The Eighth Amendment was repealed today three years ago. Today, hop online and you’ll see a lot of pro-choice celebration under the #RepealedThe8th hashtag. It makes sense! You achieve a long-sought-after constitutional change that you think of as safeguarding the fundamental rights of women, you’re going to want to celebrate.

This post is for anyone today who is curious about the other side, about the people who are mourning rather than celebrating. It’s not going to be long. Check out this image:

This quote got a lot of traction on Twitter over the weekend. It was meant as a criticism of various US Republican politicians pushing fetal personhood bills without following the logic of fetal personhood to its natural conclusion in various ways and as such it had a lot of bite. But when ordinary pro-lifers came across the image their almost universal reaction was “yeah, sounds excellent.” It’s not just an idle idea either: Aóntu, Ireland’s only explicitly pro-life party with parliamentary representation, has proposed starting child benefit before birth.

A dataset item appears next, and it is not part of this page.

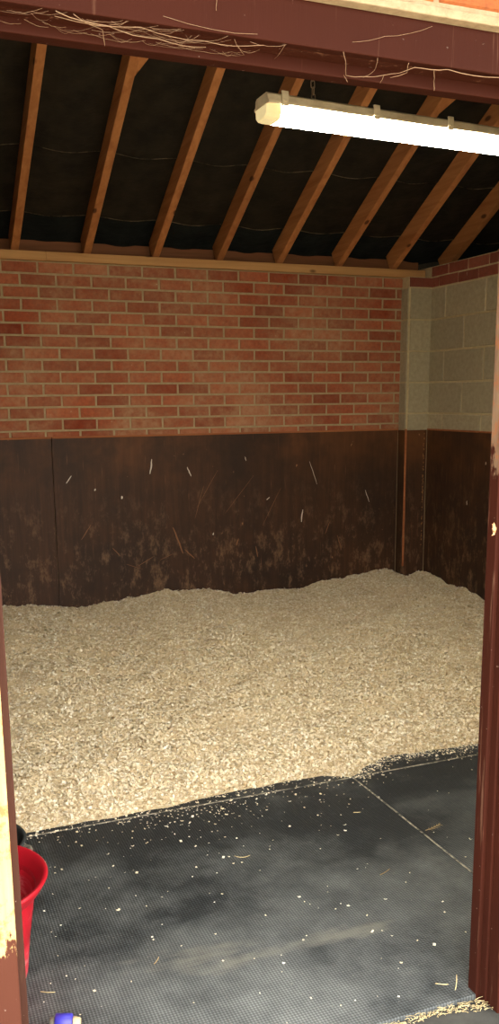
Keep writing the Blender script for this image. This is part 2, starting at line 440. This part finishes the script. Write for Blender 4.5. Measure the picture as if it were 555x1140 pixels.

The same thing happens whenever a pro-choice slogan like this goes around. Take another example:

This is just one tweet of thousands of similar ones. Again, the pro-lifers I follow tend to respond en masse with “yup”.

It’s worth noting that it is already a lot harder for a man to avoid paying child support in Ireland than in the US. But the idea behind the tweet, that men should bear more responsibility in cases of unplanned pregnancy, and should be mandated to do so if need be, commands widespread pro-life support.

What about the widely repeated pro-choice idea that pro-lifers don’t care about children once they’re born? Or don’t care about their mothers at all? It’s my pleasure to share with you one of my favourite ever Twitter moments.

If you click on that tweet, what you’ll see under it are hundreds and hundreds of replies from pro-lifers, both public figures and ordinary citizens, talking about the ways in which they have helped women and babies. There were some snarky comments but the vast majority were sincere and simple accounts of what they’d done. Some examples:

There were a lot of fostering and adoption stories, and even people helping other people in the replies volunteer for practical assistance in various ways.

I’d recommend clicking and reading down through the thread. This is not to say that every pro-lifer is regularly engages in practical assistance to women and babies, just as not everyone who opposes animal cruelty volunteers at an animal shelter, or not everyone who opposes economic arrangements which leave people homeless works in a homeless shelter. I’m not saying pro-lifers are better at living out our convictions than anyone else.

But what I hope to communicate is that these really are our convictions.

If you think the child in the womb has a life and an existence that matters, if you think that the loss of that individual human being’s life is a tragedy, then of course you’d support the same suite of full human rights for born and preborn people (with provisos: I’m not aware of anyone who supports the right to vote for babies in the womb). Of course you’d want men to take their fair share of responsibility for their children and support measures to ensure that they do. And of course you’d be inclined to support mothers and babies in difficult situations.

That so many pro-lifers are like this, that so many do not live down to the stereotypes, should make it clear that this is what we really believe. We care about the rights of pre-born children, and oppose the destruction of their bodies. It’s not a tortured justification for restricting women’s freedom. It’s not an ego trip. In the vast majority of cases, it’s exactly what it says on the tin. We believe in human rights for all humans.

And that’s why we’re not celebrating the third anniversary of the referendum that stripped rights from a certain class of them.